▶ [DATA PROVIDED]
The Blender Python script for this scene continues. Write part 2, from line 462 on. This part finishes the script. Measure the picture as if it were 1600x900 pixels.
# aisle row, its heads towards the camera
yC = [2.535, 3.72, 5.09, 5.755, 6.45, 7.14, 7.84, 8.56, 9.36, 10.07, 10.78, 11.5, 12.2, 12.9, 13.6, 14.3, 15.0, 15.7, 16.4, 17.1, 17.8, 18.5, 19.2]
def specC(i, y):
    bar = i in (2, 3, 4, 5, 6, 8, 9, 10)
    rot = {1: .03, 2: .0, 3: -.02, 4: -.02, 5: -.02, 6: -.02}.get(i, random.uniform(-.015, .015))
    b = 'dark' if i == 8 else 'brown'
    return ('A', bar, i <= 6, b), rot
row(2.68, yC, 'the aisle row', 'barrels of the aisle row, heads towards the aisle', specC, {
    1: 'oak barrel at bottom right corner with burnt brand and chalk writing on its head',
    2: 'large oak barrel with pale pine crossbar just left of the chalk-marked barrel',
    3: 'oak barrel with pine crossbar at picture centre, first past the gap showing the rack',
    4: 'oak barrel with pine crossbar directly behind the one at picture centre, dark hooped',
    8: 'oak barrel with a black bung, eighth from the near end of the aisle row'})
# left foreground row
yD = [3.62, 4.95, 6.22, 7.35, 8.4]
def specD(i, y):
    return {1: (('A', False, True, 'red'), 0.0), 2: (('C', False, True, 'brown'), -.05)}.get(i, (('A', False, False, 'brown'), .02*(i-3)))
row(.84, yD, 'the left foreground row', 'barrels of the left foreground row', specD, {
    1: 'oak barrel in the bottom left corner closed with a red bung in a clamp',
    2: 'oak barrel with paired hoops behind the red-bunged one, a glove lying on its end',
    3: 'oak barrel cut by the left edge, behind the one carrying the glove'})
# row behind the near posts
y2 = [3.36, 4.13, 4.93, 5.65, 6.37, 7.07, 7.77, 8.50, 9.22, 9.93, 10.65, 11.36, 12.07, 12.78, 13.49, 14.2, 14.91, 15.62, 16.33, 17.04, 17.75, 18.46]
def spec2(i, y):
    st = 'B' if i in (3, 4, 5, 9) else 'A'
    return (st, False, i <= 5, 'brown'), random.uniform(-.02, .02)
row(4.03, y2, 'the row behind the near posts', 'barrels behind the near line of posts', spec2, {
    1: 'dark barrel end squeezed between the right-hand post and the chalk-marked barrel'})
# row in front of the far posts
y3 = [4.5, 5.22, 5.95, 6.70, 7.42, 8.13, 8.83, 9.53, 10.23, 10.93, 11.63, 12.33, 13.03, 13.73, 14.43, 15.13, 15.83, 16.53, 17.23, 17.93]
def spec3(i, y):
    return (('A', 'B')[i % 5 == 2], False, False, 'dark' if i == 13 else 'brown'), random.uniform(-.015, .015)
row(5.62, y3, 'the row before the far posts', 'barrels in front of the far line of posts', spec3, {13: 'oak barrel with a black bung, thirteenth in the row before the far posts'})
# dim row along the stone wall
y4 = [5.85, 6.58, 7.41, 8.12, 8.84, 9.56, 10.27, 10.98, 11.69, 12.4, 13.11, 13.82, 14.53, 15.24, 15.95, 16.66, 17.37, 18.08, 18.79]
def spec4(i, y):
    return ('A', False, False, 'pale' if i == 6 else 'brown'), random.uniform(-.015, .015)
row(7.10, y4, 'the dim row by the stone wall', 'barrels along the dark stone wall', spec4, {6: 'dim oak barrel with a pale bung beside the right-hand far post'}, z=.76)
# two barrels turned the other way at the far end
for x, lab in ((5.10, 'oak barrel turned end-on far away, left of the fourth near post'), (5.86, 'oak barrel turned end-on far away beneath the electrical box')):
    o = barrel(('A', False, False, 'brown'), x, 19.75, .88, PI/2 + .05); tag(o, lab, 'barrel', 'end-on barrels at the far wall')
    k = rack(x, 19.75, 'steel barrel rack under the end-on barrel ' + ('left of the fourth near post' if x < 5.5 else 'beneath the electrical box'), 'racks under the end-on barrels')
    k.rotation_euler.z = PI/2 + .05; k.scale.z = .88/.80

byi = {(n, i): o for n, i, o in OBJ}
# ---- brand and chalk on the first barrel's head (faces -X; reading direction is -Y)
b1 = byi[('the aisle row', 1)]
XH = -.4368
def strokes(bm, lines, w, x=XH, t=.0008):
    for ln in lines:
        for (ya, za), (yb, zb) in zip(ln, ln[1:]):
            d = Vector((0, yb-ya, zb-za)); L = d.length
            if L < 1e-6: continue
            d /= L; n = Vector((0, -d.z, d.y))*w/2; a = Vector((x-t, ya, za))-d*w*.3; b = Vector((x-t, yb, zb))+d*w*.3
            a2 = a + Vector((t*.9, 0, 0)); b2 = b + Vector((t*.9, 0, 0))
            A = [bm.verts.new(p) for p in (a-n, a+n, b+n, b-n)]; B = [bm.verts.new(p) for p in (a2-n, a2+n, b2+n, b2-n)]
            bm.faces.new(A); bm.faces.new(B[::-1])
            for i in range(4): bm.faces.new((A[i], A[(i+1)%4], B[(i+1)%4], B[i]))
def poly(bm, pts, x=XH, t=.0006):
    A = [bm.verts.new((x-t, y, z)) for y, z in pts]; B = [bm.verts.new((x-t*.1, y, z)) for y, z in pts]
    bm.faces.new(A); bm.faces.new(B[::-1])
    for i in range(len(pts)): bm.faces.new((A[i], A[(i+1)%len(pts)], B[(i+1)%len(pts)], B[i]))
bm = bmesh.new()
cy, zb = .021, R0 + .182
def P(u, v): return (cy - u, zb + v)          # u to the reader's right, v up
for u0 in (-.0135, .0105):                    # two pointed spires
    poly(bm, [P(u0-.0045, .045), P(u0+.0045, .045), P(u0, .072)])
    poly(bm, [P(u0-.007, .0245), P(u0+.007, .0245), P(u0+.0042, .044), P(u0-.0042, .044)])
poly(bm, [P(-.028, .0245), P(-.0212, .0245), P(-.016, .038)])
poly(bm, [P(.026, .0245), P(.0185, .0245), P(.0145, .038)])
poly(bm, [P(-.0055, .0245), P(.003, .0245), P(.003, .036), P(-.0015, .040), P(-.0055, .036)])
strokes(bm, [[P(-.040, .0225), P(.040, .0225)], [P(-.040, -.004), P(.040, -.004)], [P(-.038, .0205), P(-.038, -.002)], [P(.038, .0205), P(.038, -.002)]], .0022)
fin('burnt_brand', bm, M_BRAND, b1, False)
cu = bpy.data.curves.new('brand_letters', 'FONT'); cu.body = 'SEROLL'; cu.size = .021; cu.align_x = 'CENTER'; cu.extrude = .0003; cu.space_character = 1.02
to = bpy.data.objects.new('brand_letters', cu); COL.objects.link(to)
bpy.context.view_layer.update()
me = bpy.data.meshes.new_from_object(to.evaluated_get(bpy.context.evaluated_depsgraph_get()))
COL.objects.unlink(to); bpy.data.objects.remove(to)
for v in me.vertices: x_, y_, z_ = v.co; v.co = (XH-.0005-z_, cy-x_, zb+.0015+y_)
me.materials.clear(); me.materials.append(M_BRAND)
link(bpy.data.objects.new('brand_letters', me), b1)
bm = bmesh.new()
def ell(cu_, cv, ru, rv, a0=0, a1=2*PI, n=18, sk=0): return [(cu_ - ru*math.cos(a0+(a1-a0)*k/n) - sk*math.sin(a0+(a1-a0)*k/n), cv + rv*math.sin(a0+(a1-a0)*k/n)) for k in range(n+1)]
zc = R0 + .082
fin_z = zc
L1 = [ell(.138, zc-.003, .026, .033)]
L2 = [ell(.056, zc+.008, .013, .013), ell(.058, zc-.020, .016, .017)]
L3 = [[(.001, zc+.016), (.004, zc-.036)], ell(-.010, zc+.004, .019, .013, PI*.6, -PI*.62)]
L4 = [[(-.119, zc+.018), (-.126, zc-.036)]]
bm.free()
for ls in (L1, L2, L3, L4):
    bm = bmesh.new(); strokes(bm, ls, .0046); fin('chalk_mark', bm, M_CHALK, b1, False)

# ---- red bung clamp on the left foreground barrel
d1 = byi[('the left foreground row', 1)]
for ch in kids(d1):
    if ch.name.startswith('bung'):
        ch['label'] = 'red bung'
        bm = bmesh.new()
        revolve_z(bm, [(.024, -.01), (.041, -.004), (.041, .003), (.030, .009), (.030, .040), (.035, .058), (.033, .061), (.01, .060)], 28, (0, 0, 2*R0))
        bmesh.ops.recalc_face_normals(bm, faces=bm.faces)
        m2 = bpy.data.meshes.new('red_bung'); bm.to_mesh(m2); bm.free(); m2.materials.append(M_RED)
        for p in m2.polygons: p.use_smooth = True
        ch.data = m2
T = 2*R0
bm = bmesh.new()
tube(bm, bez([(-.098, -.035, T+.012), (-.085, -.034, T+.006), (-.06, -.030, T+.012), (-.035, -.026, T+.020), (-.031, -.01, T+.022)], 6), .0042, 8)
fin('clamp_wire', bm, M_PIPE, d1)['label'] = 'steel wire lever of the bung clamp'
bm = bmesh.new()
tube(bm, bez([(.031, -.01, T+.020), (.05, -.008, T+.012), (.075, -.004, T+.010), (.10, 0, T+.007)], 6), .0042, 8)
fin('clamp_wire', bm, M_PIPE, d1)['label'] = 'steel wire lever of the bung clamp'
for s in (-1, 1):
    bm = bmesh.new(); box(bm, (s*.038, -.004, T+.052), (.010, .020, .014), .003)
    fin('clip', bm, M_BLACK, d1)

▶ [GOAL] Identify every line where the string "picture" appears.

▶ [RESPONSE TO THIS EXERCISE]
The Blender Python script for this scene continues. Write part 2, from line 462 on. This part finishes the script. Measure the picture as if it were 1600x900 pixels.
    3: 'oak barrel with pine crossbar at picture centre, first past the gap showing the rack',
    4: 'oak barrel with pine crossbar directly behind the one at picture centre, dark hooped',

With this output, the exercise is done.